Peki kendi geleceğini nasıl görüyor? Pınar, yakın bir zamanda bir Kıdemli İnovasyon Direktörü’ne yakışır şekilde, yerinde duracak gibi görünmüyor.
“Kendimi hala birçok yeni şeyin peşinde kkoşabilecekbiri olarak görüyorum. Benim için yeninin peşinden gitmek vazgeçemeyeceğim bir şey çünkü öğrenmeyi ve okumayı seviyorum. Ama kendimi insanlar için bir şeyler yapan biri olarak görüyorum.”

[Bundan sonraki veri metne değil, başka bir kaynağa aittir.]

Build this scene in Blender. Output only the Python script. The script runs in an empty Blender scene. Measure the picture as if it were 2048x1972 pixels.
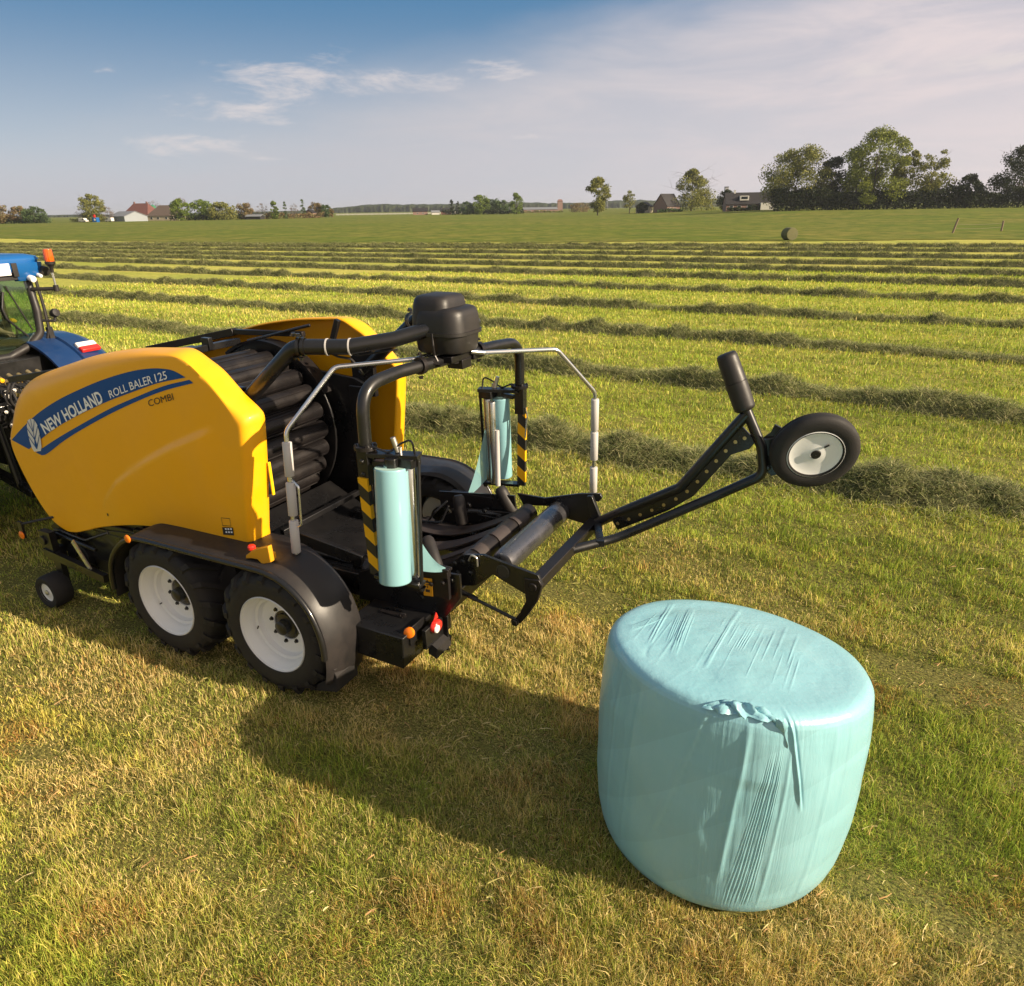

Pınar daha şimdiden çok şey başardı. Mütevazı bir lider olmasının yanı sıra cesareti, açık fikirliliği, vizyonu ve ayrıntılara verdiği önem, onu her ekibin birlikte çalışmak için can atacağı biri haline getiriyor. İnovasyon Direktörüolarak nasıl anılmak istendiği sorulduğunda, açık ve telaşsız bir şekilde yanıt veriyor. “Yeniliği Arçelik’in her alanına getiren gerçekten çok çalışan biri olarak.”
Pınar’dan yaratıcı, cesur liderlik için üç ipucu
İpucu 1: Önceliği insanlara verin
Kendi çalışanlarınızı tanımanız ve hizmet verdiğiniz insanların ihtiyaçlarını bilmeniz gerekiyor. Bu nedenle, çalışan ve müşteri merkezli olmalısınız.
İpucu 2: Ödevinizi yapın
Dijital dönüşüm için hedeflerinizi belirlemek çok önemli. Değişikliklerinizin başarısını nasıl ölçeceğinizi bilmek için önceden çalışma yapmanız gerekiyor.
İpucu 3: Başarısız olmaktan korkmayın
Her şeyi insan merkezli yapsanız ve hedeflerinizi belirleseniz bile başarısız olabilirsiniz. Ancak bu, pes etmeniz gerektiği anlamına gelmiyor.
“Günümüzde, artık hiçbir şey tek kişilik bir gösteri değil. Dünyanın en büyük sorunlarına cevap bulmak için birlikte çalışmalıyız. Kesinlikle birbirimize yardım etmemiz gerekiyor.”